---------- RECORDED INFORMATION

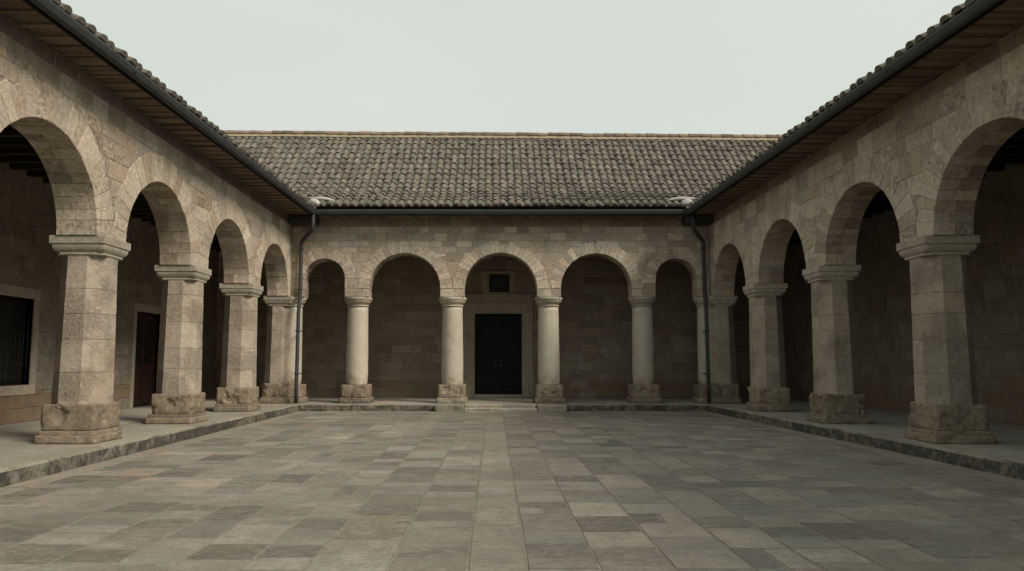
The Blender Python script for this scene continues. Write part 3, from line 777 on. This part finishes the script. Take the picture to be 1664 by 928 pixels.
# ridge: cream mortar bed and brown ridge tiles
mb = MB(); rings = []
for i in range(140):
    s = -13.3 + 27.2 * i / 139; z = 10.60 + sag(s, RW); jz = .012 * noise.noise(Vector((s * 2, 0, 3)))
    rings.append([FBR(s, RW - .16 + jz, z - .06), FBR(s, RW - .10 + jz, z + .09 + jz), FBR(s, RW + .3, z + .09), FBR(s, RW + .36, z - .2)])
mb.loft(rings, (.5, .5, 0), True, False); mb.build('ridge_mortar', M['ridge'], back)
mb = MB(); s = -13.2
while s < 13.8:
    w = U(.38, .5); z = 10.60 + sag(s, RW) + .065 + U(-.012, .012); rr = []
    for (ss, r) in ((s, .175), (s + w + .03, .155)):
        rr.append([FBR(ss, RW + .1 - r * 1.5 * math.cos(PI * k / 8), z + r * math.sin(PI * k / 8)) for k in range(9)])
    mb.loft(rr, rc(), True, False); s += w
mb.build('ridge_tiles', M['ridgetile'], back)

# pale flashing lumps at the valley feet
def lump(pts, r, flat=.45):
    mb = MB(); rings = []; n = 12; pts = [Vector(p) for p in pts]
    sd = Vector((R() * 9, R() * 9, 1))
    for i, p in enumerate(pts):
        t = (pts[min(i + 1, len(pts) - 1)] - pts[max(0, i - 1)]).normalized(); a = t.cross(Vector((0, 0, 1))).normalized(); b_ = a.cross(t)
        q = r * (.35 + .75 * math.sin(PI * (i + .6) / (len(pts) + .2)))
        rings.append([p + (a * math.cos(2 * PI * k / n) + b_ * flat * math.sin(2 * PI * k / n)) * q * (1 + .3 * noise.noise(p * 5 + Vector((k * .6, 0, 0)) + sd)) for k in range(n)])
    mb.loft(rings, rc(), True, True); return mb
for sg, ex in ((-1, LX + EL), (1, RX - ER)):
    ye = BY - EB - .05; ix = -sg
    mb = lump([(ex - .25 * ix, ye + .42, TZ + .32), (ex - .02 * ix, ye + .36, TZ + .30), (ex + .25 * ix, ye + .33, TZ + .29), (ex + .5 * ix, ye + .35, TZ + .26), (ex + .7 * ix, ye + .30, TZ + .20)], .14, .5)
    m2 = lump([(ex - .08 * ix, ye + .16, TZ + .13), (ex + .04 * ix, ye + .04, TZ + .13), (ex + .17 * ix, ye - .05, TZ + .08), (ex + .29 * ix, ye - .11, TZ + .0)], .14, .75)
    mb.add(m2.v, m2.f, rc(), True)
    f = mb.build('valley_flashing', M['flash'], back)
    f['label'] = 'pale mortar lump at the %s roof valley' % ('left' if sg < 0 else 'right')

# hopper boxes and downpipes in the two corners
for sg in (-1, 1):
    if sg < 0: xt, xb, xw, ex = -5.97, -6.47, -6.43, LX + EL
    else: xt, xb, xw, ex = 6.56, 7.02, 6.97, RX - ER
    yt, yw = BY - EB - .08, BY - .16
    pts = [(xt, yt, EZ + .12), (xt, yt, 6.02), (xt, yt + .01, 5.96), (xt + (xb - xt) * .12, yt + .06, 5.88), (xt + (xb - xt) * .88, yw - .03, 5.66), (xb, yw, 5.57), (xb, yw, 5.48), ((xb + xw) / 2, yw - .01, 3.0), (xw, yw - .30, .9), (xw, yw - .33, PZ + .05)]
    if True: pts[-3:] = [(xb, yw, 3.9), ((xb + xw) / 2, yw - .22, 3.2), (xw, yw - .33, .8), (xw, yw - .33, PZ + .02)]
    mb = MB(); mb.tube(pts, .062, n=14); p = mb.build('downpipe', M['gutter'], back)
    for z in (5.35, 4.0, 2.6, 1.2):
        mb = MB()
        t = 0 if z > 3.9 else min(1, (3.9 - z) / 3.1); yy = yw - .33 * min(1, (3.9 - z) / 1.6) if z < 3.9 else yw
        xx = xb + (xw - xb) * t
        mb.tube([(xx, yy, z - .025), (xx, yy, z + .025)], .075, n=14); mb.box(lambda a, b_, c: (a, b_, c), (xx - .02, yy + .05, z - .015), (xx + .02, BY + .1, z + .015))
        mb.build('bracket', M['gutter'], p)
    # dark lead box closing the corner of the eaves
    mb = MB(); x0, x1 = sorted((LX + .01 if sg < 0 else RX - .01, ex + (.12 if sg < 0 else -.12)))
    mb.box(lambda a, b_, c: (a, b_, c), (x0, BY - EB + .04, EZ - .22), (x1, BY - .02, EZ - .02)); mb.build('corner_box', M['gutter'], back)

# ------------------------------------------------------------------ ground, paving, walkways
mb = MB(); mb.add([(-900, -900, -.04), (900, -900, -.04), (900, 900, -.04), (-900, 900, -.04)], [(0, 1, 2, 3)]); tag(mb.build('ground', M['earth']), kind='structure')
KL, KB = -6.30, 24.33
def KR(y): return 6.83 + (24.4 - y) * SK
mb = MB(); mb.add([(KL - .2, -6, -.004), (9, -6, -.004), (9, 25, -.004), (KL - .2, 25, -.004)], [(0, 1, 2, 3)]); tag(mb.build('paving_bed', M['joint']), kind='structure')
mb = MB()
ID = lambda a, b, c: (a, b, c)
def slab(x0, x1, y0, y1, c):
    g = U(.006, .014); x0 += g; x1 -= U(.006, .014); g = U(.001, .004); y0 += g; y1 -= g
    h = [U(-.001, .004) for _ in range(4)]; bz = .006; t = U(-.001, .0015)
    j = lambda: U(-.005, .005)
    P4 = [(x0 + j(), y0 + j()), (x1 + j(), y0 + j()), (x1 + j(), y1 + j()), (x0 + j(), y1 + j())]
    ins = .006; cx, cy = (x0 + x1) / 2, (y0 + y1) / 2
    top = [(p[0] + (ins if p[0] < cx else -ins), p[1] + (ins if p[1] < cy else -ins), h[i] + t) for i, p in enumerate(P4)]
    lo = [(p[0], p[1], h[i] + t - .006) for i, p in enumerate(P4)]; bo = [(p[0], p[1], -.03) for p in P4]
    mb.add(top, [(0, 1, 2, 3)], c); mb.add(top + lo + bo, [(a + i, a + (i + 1) % 4, a + 4 + (i + 1) % 4, a + 4 + i) for a in (0, 4) for i in range(4)], (min(c[0], .3) * .6, .9, c[2]))
xs = [-.21, .26]; 
while xs[0] > KL + .41: xs.insert(0, xs[0] - U(.47, .66))
while xs[-1] < 7.4 - .5: xs.append(xs[-1] + U(.47, .66))
YB = KB - .42
def tone(center=False):
    if center: return (U(.3, .75), U(0, .55), R() * .8)
    g = R(); return (min(1, max(0, random.gauss(.5, .22))), g, R())
lb = KL + .40
for i in range(len(xs) - 1):
    x0, x1 = max(xs[i], lb), xs[i + 1]; ctr = abs((xs[i] + xs[i + 1]) / 2 - .02) < .1
    y = -3 + U(-.3, 0)
    while y < YB:
        L_ = U(.6, 1.05) if ctr else (U(.3, .5) if R() < .6 else U(.5, .85)); y1 = min(y + L_, YB)
        if YB - y1 < .2: y1 = YB
        xr = KR(y) - .40
        a, b_ = x0, min(x1, xr)
        if b_ - a > .04:
            if not ctr and R() < .05 and b_ - a > .4: m_ = (a + b_) / 2; slab(a, m_, y, y1, tone()); slab(m_, b_, y, y1, tone())
            else: slab(a, b_, y, y1, tone(ctr))
        y = y1
# smooth border bands along the kerbs
y = -3
while y < YB:
    L_ = U(.7, 1.5); y1 = min(y + L_, YB)
    slab(KL + .02, lb, y, y1, (U(.35, .7), U(0, .45), .1)); y = y1
y = -3
while y < YB:
    L_ = U(.7, 1.5); y1 = min(y + L_, YB); slab(KR(y) - .40, KR(y) - .01, y, y1, (U(.35, .7), U(0, .45), .1)); y = y1
x = KL + .02
while x < KR(24) - .02:
    L_ = U(.7, 1.6); x1 = min(x + L_, KR(24) - .02); slab(x, x1, YB, KB - .01, (U(.5, .8), U(0, .4), .1)); x = x1
tag(mb.build('courtyard_paving', M['paver']), kind='structure')

# raised walkways: kerb stones round the court, smooth slabs behind
mb = MB()
def kstone(f, a, b, w=.42, top=PZ, face=0):
    rad = .02; prof = [(0, -.03), (U(-.012, .006), .06), (U(-.01, .008), top - .035), (.025, top - .004), (.06, top + U(-.002, .003)), (w, top), (w, -.03)]
    n = 5; rings = []; sd = U(0, 90)
    for i in range(n + 1):
        s = a + .004 + (b - a - .008) * i / n
        rings.append([f(s, d + (.012 * noise.noise(Vector((s * 2.3, q * 3, sd))) if q < 5 else 0), z + (.006 * noise.noise(Vector((s * 3, 5, sd))) if 0 < q < 5 else 0)) for q, (d, z) in enumerate(prof)])
    mb.loft(rings, rc(), True, False)
fl = lambda s, d, z: (KL - d, s, z)
fr_ = lambda s, d, z: (KR(s) + d, s, z)
fb = lambda s, d, z: (s, KB + d, z)
for f in (fl, fr_):
    s = -3
    while s < KB - .02: L_ = U(.7, 1.5); kstone(f, s, min(KB - .003, s + L_)); s += L_
s = KL - .42
EX = KR(24.4) + .42
while s < EX:
    L_ = U(.7, 1.7); e = min(EX, s + L_)
    for (a, b_) in ((s, min(e, -1.93)), (max(s, 2.32), e)):
        if b_ - a > .06: kstone(fb, a, b_)
    s += L_
tag(mb.build('kerb', M['kerbface']), kind='structure')
mb = MB()
def wslab(f, a, b, d0, d1, zt=PZ):
    vs = [f(a + .003, d0 + .003, zt - .001), f(b - .003, d0 + .003, zt - .001), f(b - .003, d1 - .003, zt - .001), f(a + .003, d1 - .003, zt - .001)]
    lo = [(v[0], v[1], -.03) for v in vs]; mb.add(vs + lo, [(0, 1, 2, 3), (0, 1, 5, 4), (1, 2, 6, 5), (2, 3, 7, 6), (3, 0, 4, 7)], rc())
for f in (fl, fr_):
    s = -3
    while s < KB:
        L_ = U(1.6, 2.6); e = min(KB, s + L_)
        wslab(f, s, e, .42, 1.9); wslab(f, s, e, 1.9, 3.3); wslab(f, s, e, 3.3, 4.9); s += L_
s = -11
while s < 11.6:
    L_ = U(1.4, 2.4); wslab(fb, s, s + L_, .42, 2.4); wslab(fb, s, s + L_, 2.4, 4.9); s += L_
for x0, x1 in ((-11, KL - .42), (EX, 11.6)): wslab(fb, x0, x1, 0, .42)
tag(mb.build('walkway', M['walk']), kind='structure')

# steps up to the door and the two projecting blocks beside them
st = empty('stone_steps', (.2, 24.2, 0), 'two shallow worn stone steps between the middle columns, before the black door', 'steps')
mb = MB()
for (a, b_) in ((-.945, .12), (.125, 1.365)):
    n0 = len(mb.v); 
    kstone(lambda s, d, z: (s, 24.05 + d, z), a, b_, .27, .11)
mb.build('lower_step', M['capital'], st)
mb = MB()
for (a, b_) in ((-.945, .3), (.305, 1.365)): kstone(lambda s, d, z: (s, 24.325 + d, z), a, b_, .42, PZ)
mb.build('upper_step', M['capital'], st)
for x0, x1, nm in ((-1.93, -.955, 'left'), (1.375, 2.32, 'right')):
    mb = MB(); cx = (x0 + x1) / 2
    rough_block(cx, 24.385, -.03, PZ + .002, x1 - x0, .72, .03, .008, mb=mb, chip=.1)
    o = mb.build('step_block', M['kerb']); 
    tag(o, 'low worn stone block at the %s end of the door steps, under a round column' % nm, 'stone block', 'stone blocks flanking the steps')

# ------------------------------------------------------------------ light, sky, camera
el, az = math.radians(41), math.radians(124)     # azimuth measured from +Y clockwise -> from the right, a little behind the viewer
w = bpy.data.worlds.new('World'); sc.world = w; w.use_nodes = True; nt = w.node_tree; nt.nodes.clear()
out = nt.nodes.new('ShaderNodeOutputWorld'); bg = nt.nodes.new('ShaderNodeBackground'); sky = nt.nodes.new('ShaderNodeTexSky')
sky.sky_type = 'NISHITA'; sky.sun_disc = False; sky.sun_elevation = el; sky.sun_rotation = az; sky.dust_density = 4
mx = nt.nodes.new('ShaderNodeMix'); mx.data_type = 'RGBA'; mx.inputs[0].default_value = .93
nt.links.new(sky.outputs[0], mx.inputs[6])
tc = nt.nodes.new('ShaderNodeTexCoord'); mp = nt.nodes.new('ShaderNodeMapping'); mp.inputs['Scale'].default_value = (1, 1, 2.5); nz = nt.nodes.new('ShaderNodeTexNoise'); nz.inputs['Scale'].default_value = 1.6; nz.inputs['Detail'].default_value = 5
nt.links.new(tc.outputs['Generated'], mp.inputs[0]); nt.links.new(mp.outputs[0], nz.inputs['Vector'])
rp = nt.nodes.new('ShaderNodeValToRGB'); rp.color_ramp.elements[0].position = .3; rp.color_ramp.elements[1].position = .7
rp.color_ramp.elements[0].color = (5.583, 6.083, 5.625, 1); rp.color_ramp.elements[1].color = (6.083, 6.458, 5.958, 1)
nt.links.new(nz.outputs[0], rp.inputs[0]); nt.links.new(rp.outputs[0], mx.inputs[7])
nt.links.new(mx.outputs[2], bg.inputs[0]); bg.inputs[1].default_value = .05; nt.links.new(bg.outputs[0], out.inputs[0])
sl = bpy.data.lights.new('sun', 'SUN'); sl.energy = 1.5; sl.angle = math.radians(22); sl.color = (1, .90, .78)
so = bpy.data.objects.new('sun', sl); col.objects.link(so)
dirv = Vector((math.sin(az) * math.cos(el), math.cos(az) * math.cos(el), math.sin(el)))
so.rotation_euler = dirv.to_track_quat('Z', 'Y').to_euler(); so.location = (20, -15, 30)

cam = bpy.data.cameras.new('camera'); co = bpy.data.objects.new('camera', cam); col.objects.link(co); sc.camera = co
cam.sensor_width = 36; cam.lens = 1215 / 1664 * 36; cam.shift_x = 29 / 1664; cam.clip_end = 2000; cam.clip_start = .05
co.location = (0, 0, 1.6); co.rotation_euler = (PI / 2 + math.atan(123 / 1215), 0, 0)
sc.render.resolution_x = 1024; sc.render.resolution_y = 571
sc.view_settings.view_transform = 'Standard'; sc.view_settings.look = 'None'; sc.view_settings.exposure = 1.263; sc.view_settings.gamma = 1
sc.view_settings.use_curve_mapping = False
sc.render.engine = 'CYCLES'
sc.cycles.max_bounces = 8; sc.cycles.diffuse_bounces = 5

--------------------

In the listing above, how many lines hold the word "from"? Give the number and nothing more.

**WRITTEN REPLY**
2